Fig. 3. Statistical impact of salt addition experiments on ion identity abundances.

The relative intensities of selected ion identities are plotted for each post-column infusion in triplicate. The significant change for [M + Na]⁺ and [M + NH₄]⁺ ion identities in the corresponding post-column salt infusions compared to the control samples agree with the expected ionization behavior. The exclusive formation of an uncommon [M + ACN + NH₄]⁺ in-source cluster in the ammonium acetate buffer infusion further verifies ion identity networking results. Boxplots visualize the median as a horizontal line, the mean as an x, the first (Q1) and third quartile (Q3) as the lower and upper hinges, and the whiskers corresponding to the minimum value below Q1 and the maximum value above Q3 within the 1.5 × IQR (where IQR is the interquartile range). The p-values of a Welch two-samples t-test and the corresponding number of ion identities n are provided for each pair of compared triplicate injections with different post-column salt infusion conditions. Source data are provided as a Source Data file.

Fig. 4. Overview of IIMN results for 24 experimental datasets.

a Summarizes the relative number of LC-MS features (with an MS² spectrum) that were annotated by ion identities or matches to the GNPS spectral libraries. The increased annotation rate by propagating library matches to connected unannotated ion identities is highlighted and b displayed as relative gains with a mean increase by 35% compared to all library matches. c Comparison of relative ion formation tendencies measured as the number of ion identities. Boxplots summarize the statistics of overall n = 24 datasets by visualizing the median as a horizontal line, the mean as an x, the first and third quartile as the lower and upper hinges, and the whiskers corresponding to the minimum value below Q1 and the maximum value above Q3 within the 1.5 × IQR. Source data are provided as a Source Data file.

Fig. 5. Comparisons of a subnetwork with matches to bile acids from 88 feces and gall bladder samples of various animals (MSV000084170).

This overview compares a the FBMN results to IIMN b before and c after collapsing all ion identity networks into single representative nodes. In the top row, nodes are colorized depending on the adduct that ion identities are based on. In contrast, the lower three networks emphasize nodes with MS² spectra that match library spectra of specific compound classes, mainly bile acids and their conjugates. The collapsed network (c) reduces the complexity and redundancy of having multiple nodes per compound and only keeps MS² spectral similarity edges.

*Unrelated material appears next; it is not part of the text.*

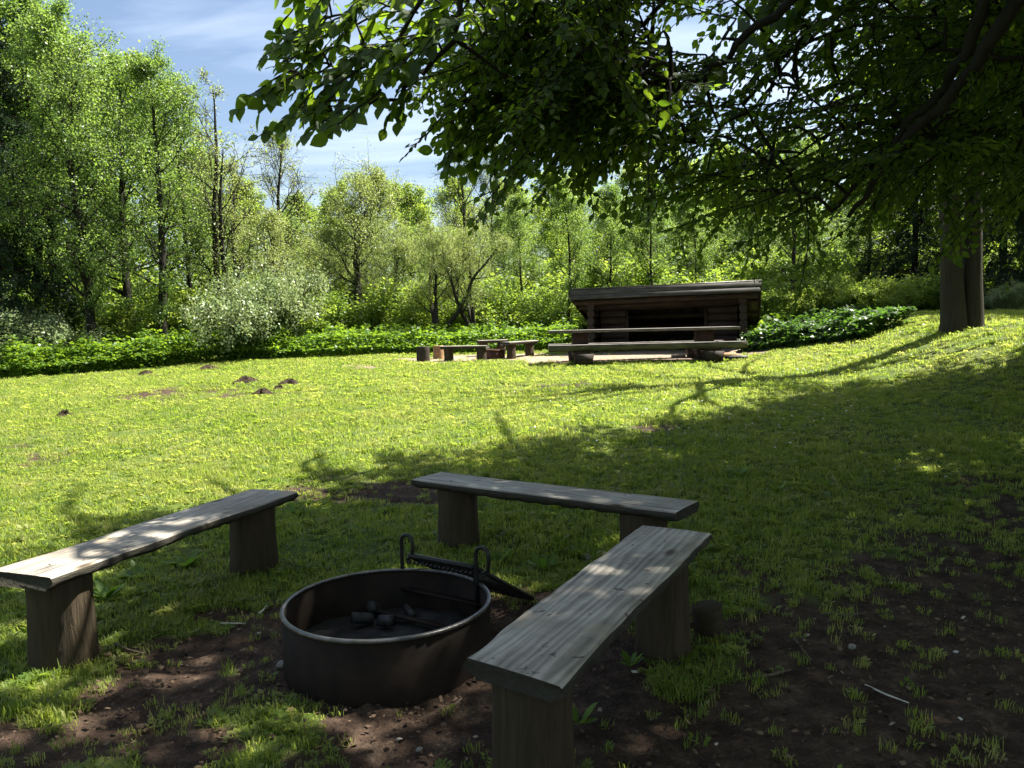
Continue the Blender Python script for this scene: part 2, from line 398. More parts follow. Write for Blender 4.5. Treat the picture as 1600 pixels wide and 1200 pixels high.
def grass_mat():
    m, t, o = newmat('grass_blade')
    g = t.nodes.new('ShaderNodeNewGeometry'); oi = t.nodes.new('ShaderNodeObjectInfo')
    n = noise(t, g.outputs['Position'], .9, 4); n2 = noise(t, g.outputs['Position'], 5.0, 3)
    f = mixc(t, .5, n.outputs[0], n2.outputs[0]); f = mixc(t, .2, f, oi.outputs['Random'])
    c = ramp(t, f, [(.28, (.05, .095, .014)), (.46, (.105, .145, .026)), (.62, (.17, .19, .045)), (.78, (.27, .24, .11))])
    tr = ramp(t, f, [(.28, (.23, .40, .025)), (.46, (.43, .56, .06)), (.62, (.60, .65, .12)), (.78, (.64, .58, .26))])
    p = t.nodes.new('ShaderNodeBsdfPrincipled'); p.inputs['Roughness'].default_value = .5; p.inputs['Specular IOR Level'].default_value = .3
    tl = t.nodes.new('ShaderNodeBsdfTranslucent'); x = t.nodes.new('ShaderNodeMixShader'); x.inputs[0].default_value = .45
    t.links.new(c.outputs[0], p.inputs['Base Color']); t.links.new(tr.outputs[0], tl.inputs[0])
    t.links.new(p.outputs[0], x.inputs[1]); t.links.new(tl.outputs[0], x.inputs[2]); t.links.new(x.outputs[0], o.inputs[0]); return m
M['grass'] = grass_mat()

# ---------------------------------------------------------------- ground
def build_ground():
    def axis(segs):
        r = []
        for a, b, s in segs: r.extend(np.arange(a, b - 1e-6, s).tolist())
        r.append(segs[-1][1]); return np.array(r)
    X = axis([(-900, -100, 100), (-100, -30, 7), (-30, -8, 1.0), (-8, -2.6, .2), (-2.6, 3.6, .045), (3.6, 10, .2), (10, 30, 1.0), (30, 100, 7), (100, 900, 100)])
    Y = axis([(-300, -20, 40), (-20, 0, 2.0), (0, 1.6, .3), (1.6, 7.5, .045), (7.5, 12, .15), (12, 34, .35), (34, 80, 4), (80, 1500, 120)])
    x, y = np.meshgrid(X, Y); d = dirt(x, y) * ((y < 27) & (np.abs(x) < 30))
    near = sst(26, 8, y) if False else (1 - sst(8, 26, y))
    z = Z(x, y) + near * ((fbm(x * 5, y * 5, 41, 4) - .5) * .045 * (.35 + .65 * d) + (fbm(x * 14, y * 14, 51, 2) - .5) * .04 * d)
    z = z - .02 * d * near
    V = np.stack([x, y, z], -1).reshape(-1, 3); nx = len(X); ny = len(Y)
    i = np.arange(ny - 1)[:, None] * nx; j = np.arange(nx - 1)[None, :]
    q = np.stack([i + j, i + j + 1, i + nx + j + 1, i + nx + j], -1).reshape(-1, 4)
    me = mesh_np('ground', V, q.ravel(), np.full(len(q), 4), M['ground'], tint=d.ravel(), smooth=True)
    o = link('ground', me); tag(o, 'gently rising meadow ground with bare trodden soil', None, None, 'structure'); return o
build_ground()

# ---------------------------------------------------------------- leaves
LEAF4 = (np.array([(0, 0, 0), (.33, .42, .05), (0, 1, -.03), (-.33, .42, .05)]), [(0, 1, 2, 3)])
LEAF6 = (np.array([(0, 0, 0), (.31, .24, .05), (.33, .58, .05), (0, 1.0, -.06), (-.33, .58, .05), (-.31, .24, .05)]), [(0, 1, 2, 3), (0, 3, 4, 5)])
LEAF10 = (np.array([(0, 0, 0), (.20, .13, .03), (.33, .34, .05), (.32, .58, .05), (.17, .83, .01), (0, 1.04, -.07), (-.17, .83, .01), (-.32, .58, .05), (-.33, .34, .05), (-.20, .13, .03), (0, .45, -.005)]),
          [(0, 1, 2, 10), (10, 2, 3, 4), (10, 4, 5), (0, 10, 8, 9), (10, 6, 7, 8), (10, 5, 6)])
NEEDLE = (np.array([(0, 0, 0), (.16, .45, .02), (0, 1, -.08), (-.16, .45, .02)]), [(0, 1, 2, 3)])
SLIM = (np.array([(0, 0, 0), (.18, .45, .04), (0, 1, -.05), (-.18, .45, .04)]), [(0, 1, 2, 3)])

def unit(A): return A / (np.linalg.norm(A, axis=1)[:, None] + 1e-9)

def leaf_frames(P, A, Nn):
    A = unit(A); Sd = unit(np.cross(A, Nn)); Nn = np.cross(Sd, A); return A, Sd, Nn

def leaf_mesh(name, P, A, Nn, size, tmpl, mat, tint):
    T, faces = tmpl; A, Sd, Nn = leaf_frames(P, A, Nn); size = np.broadcast_to(size, (len(P),))
    V = P[:, None, :] + size[:, None, None] * (T[None, :, 0, None] * Sd[:, None, :] + T[None, :, 1, None] * A[:, None, :] + T[None, :, 2, None] * Nn[:, None, :])
    k = len(T); base = np.arange(len(P))[:, None] * k
    lp = []; tot = []
    Fc = np.array([i for f in faces for i in f]); tt = np.array([len(f) for f in faces])
    loops = (base + Fc[None, :]).ravel(); totals = np.tile(tt, len(P))
    return mesh_np(name, V.reshape(-1, 3), loops, totals, mat, tint=np.repeat(tint, k))

# ---------------------------------------------------------------- trees of the wood
class Tree:
    def __init__(s, seed):
        s.rng = np.random.default_rng(seed); s.br = []; s.LP = []; s.LA = []
    def line(s, p, d, length, n, wob, trop):
        d = nrm(d); pts = [np.array(p, float)]
        for i in range(n):
            d = nrm(d + s.rng.normal(0, wob, 3) + np.array([0, 0, trop])); pts.append(pts[-1] + d * length / n)
        return np.array(pts)
    def add(s, pts, r0, r1, k): s.br.append((pts, np.linspace(r0, r1, len(pts)), k))
    def leaves(s, pts, n, spread):
        rng = s.rng; t = rng.uniform(.15, 1.05, n) * (len(pts) - 1); i = np.clip(t.astype(int), 0, len(pts) - 2); f = (t - i)[:, None]
        s.LP.append(pts[i] * (1 - f) + pts[i + 1] * f + rng.normal(0, spread, (n, 3)))
        s.LA.append((pts[i + 1] - pts[i]) / (np.linalg.norm(pts[i + 1] - pts[i], axis=1)[:, None] + 1e-6) * .6 + rng.normal(0, .6, (n, 3)) + np.array([0, 0, -.25]))
    def meshes(s, name, bark, leafm, size, tmpl=LEAF4):
        mb = MB()
        for pts, rad, k in s.br: mb.tube(pts, rad, k, cap=False)
        tm = mb.mesh(name + '_trunk', bark, smooth=True)
        P = np.concatenate(s.LP); A = np.concatenate(s.LA); rng = s.rng
        Nn = rng.normal(0, .75, (len(P), 3)) + np.array([0, 0, .8])
        cl = fbm(P[:, 0] * .9 + P[:, 2] * .55, P[:, 1] * .9 - P[:, 2] * .6, 5, 2)
        tint = np.clip(.5 * rng.random(len(P)) + .9 * (cl - .25), 0, 1)
        cm = leaf_mesh(name + '_crown', P, A, Nn, size * rng.uniform(.6, 1.3, len(P)), tmpl, leafm, tint)
        return tm, cm

def perp(rng, d, ang):                    # a direction at angle ang from d, random azimuth
    d = nrm(d); a = nrm(np.cross(d, rng.normal(0, 1, 3))); return nrm(d * math.cos(ang) + a * math.sin(ang))

def broadleaf(seed, H, r, clear, nl, spreadw, ang, sub, twg, lv, lsp, trop=.05, lean=(0, 0), bend=.05, top=.3, leafmin=.0, multi=1, tube_tw=3):
    t = Tree(seed); rng = t.rng
    for q in range(multi):
        d0 = np.array([lean[0], lean[1], 1.0]) + (rng.normal(0, .28, 3) * np.array([1, 1, 0]) if multi > 1 else 0)
        hh = H * (1 if q == 0 else rng.uniform(.7, .95))
        tr = t.line((rng.normal(0, .12) if multi > 1 else 0, rng.normal(0, .12) if multi > 1 else 0, -.2), d0, hh, 14, bend, .06)
        rad = r * (1 - np.linspace(0, 1, 15)) ** .75 + .012; rad[0] *= 1.35; rad[1] *= 1.08
        t.br.append((tr, rad, 8))
        nlq = max(6, nl // multi)
        for i in range(nlq):
            u = clear + (1 - clear) * ((i + rng.random()) / nlq) ** .85
            x = u * 14; k = min(int(x), 13); p = tr[k] + (tr[k + 1] - tr[k]) * (x - k)
            prof = (math.sin(math.pi * min(1, max(0, (u - clear) / (1 - clear))) ** .75) ** .7) * (1 - top) + top * (1 - u)
            ln = spreadw * max(.22, prof) * rng.uniform(.7, 1.2)
            d = perp(rng, tr[k + 1] - tr[k], R(ang) * (1.15 - .45 * u) * rng.uniform(.8, 1.2))
            lb = t.line(p, d, ln, 6, .10, trop); rb = max(.012, .42 * rad[k] * rng.uniform(.6, 1))
            t.add(lb, rb, .008, 5)
            for j in range(sub):
                y = rng.uniform(.25, 1.0) * 6; kk = min(int(y), 5); p2 = lb[kk] + (lb[kk + 1] - lb[kk]) * (y - kk)
                l2 = ln * rng.uniform(.25, .5)
                sb = t.line(p2, perp(rng, lb[kk + 1] - lb[kk], R(rng.uniform(30, 65))), l2, 4, .16, trop * .7)
                t.add(sb, max(.009, rb * .4), .005, 4)
                for m in range(twg):
                    z = rng.uniform(.2, 1.0) * 4; k3 = min(int(z), 3); p3 = sb[k3] + (sb[k3 + 1] - sb[k3]) * (z - k3)
                    tw = t.line(p3, perp(rng, sb[k3 + 1] - sb[k3], R(rng.uniform(25, 60))), max(.25, l2 * rng.uniform(.4, .8)), 3, .2, trop * .4)
                    if tube_tw: t.add(tw, .007, .003, tube_tw)
                    if rng.random() >= leafmin: t.leaves(tw, max(2, int(rng.poisson(lv))), lsp)
    return t

def spruce(seed, H, r0, leafn=26):
    t = Tree(seed); rng = t.rng
    tr = t.line((0, 0, -.2), (0, 0, 1), H, 14, .012, .05); t.br.append((tr, .16 * (1 - np.linspace(0, 1, 15)) + .015, 7))
    z = 1.0
    while z < H - .2:
        nb = 5 + int(rng.integers(0, 3)); rr = r0 * (1 - z / H) ** .8 + .12
        for b in range(nb):
            a = rng.random() * 2 * math.pi; ln = rr * rng.uniform(.75, 1.15)
            x = (z + .2) / H * 14; k = min(int(x), 13); p = tr[k] + (tr[k + 1] - tr[k]) * (x - k)
            lb = t.line(p, (math.cos(a), math.sin(a), -.12 if z < H * .7 else .35), ln, 6, .05, -.05)
            lb[-1][2] += .08 * ln; t.add(lb, .022, .005, 4)
            for m in range(max(3, int(ln / .2))):
                y = rng.uniform(.12, 1) * 6; kk = min(int(y), 5); p2 = lb[kk] + (lb[kk + 1] - lb[kk]) * (y - kk)
                side = nrm(np.cross(lb[kk + 1] - lb[kk], (0, 0, 1))) * rng.choice([-1, 1])
                tw = t.line(p2, nrm(lb[kk + 1] - lb[kk]) * .6 + side * .7 + np.array([0, 0, -.5]), min(.75, .28 * ln + .15), 3, .1, -.25)
                t.leaves(tw, leafn, .035)
        z += rng.uniform(.28, .45)
    return t

def bush(seed, H, W, stems, lv, lsp):
    t = Tree(seed); rng = t.rng
    for q in range(stems):
        a = rng.random() * 2 * math.pi; rad = rng.random() ** .6
        d = np.array([math.cos(a) * rad * W / H, math.sin(a) * rad * W / H, 1.0])
        st = t.line((.2 * math.cos(a) * rad, .2 * math.sin(a) * rad, -.1), d, H * rng.uniform(.75, 1.05) * (1.0 - .1 * rad), 7, .10, -.01)
        t.add(st, .03, .006, 5)
        for j in range(10):
            y = rng.uniform(.12, 1) * 7; k = min(int(y), 6); p = st[k] + (st[k + 1] - st[k]) * (y - k)
            sb = t.line(p, perp(rng, st[k + 1] - st[k], R(rng.uniform(35, 75))), H * rng.uniform(.18, .4), 4, .16, .02)
            t.add(sb, .011, .004, 3)
            for m in range(4):
                z = rng.uniform(.2, 1) * 4; k3 = min(int(z), 3); p3 = sb[k3] + (sb[k3 + 1] - sb[k3]) * (z - k3)
                tw = t.line(p3, perp(rng, sb[k3 + 1] - sb[k3], R(50)), .3, 2, .2, 0); t.leaves(tw, lv, lsp)
    return t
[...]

Fig. 6. Analysis of the coverage and distribution of ion identities in public LC-MS² spectral libraries (refer to Supplementary Table 3 for library origins).

Two-thirds of the MassBank of North America LC-MS²-positive ion mode library entries were entered as [M + H]⁺ while only four other ion types reached more than 1000 entries, namely, [M + Na]⁺, [M + NH₄]⁺, [M + K]⁺, and [M − H₂O + H]⁺. Other in-source fragments, multiply charged species, and multimers are only covered for a few compounds. A significant number of entries were either annotated as negatively charged adducts (e.g., [M − H]⁻) or were missing an annotation. As the ion identity naming was not harmonized, different versions pointing to the same ion identity were added to a total count. A similar ion annotation coverage was found in the GNPS spectral libraries. In contrast, libraries that were generated with the recently described MSMS-Chooser workflow on GNPS or the IIMN-based library extraction workflow, described here, show an overall broader coverage of different adducts, multimers, and in-source fragments. The depicted statistical visualization compares a subset of significant or representative ion identities. The IIMN-based numbers summarize the libraries from both the 24 experimental datasets and the two NIH natural product standards datasets with a total of 2659 library entries. Source data are provided as a Source Data file.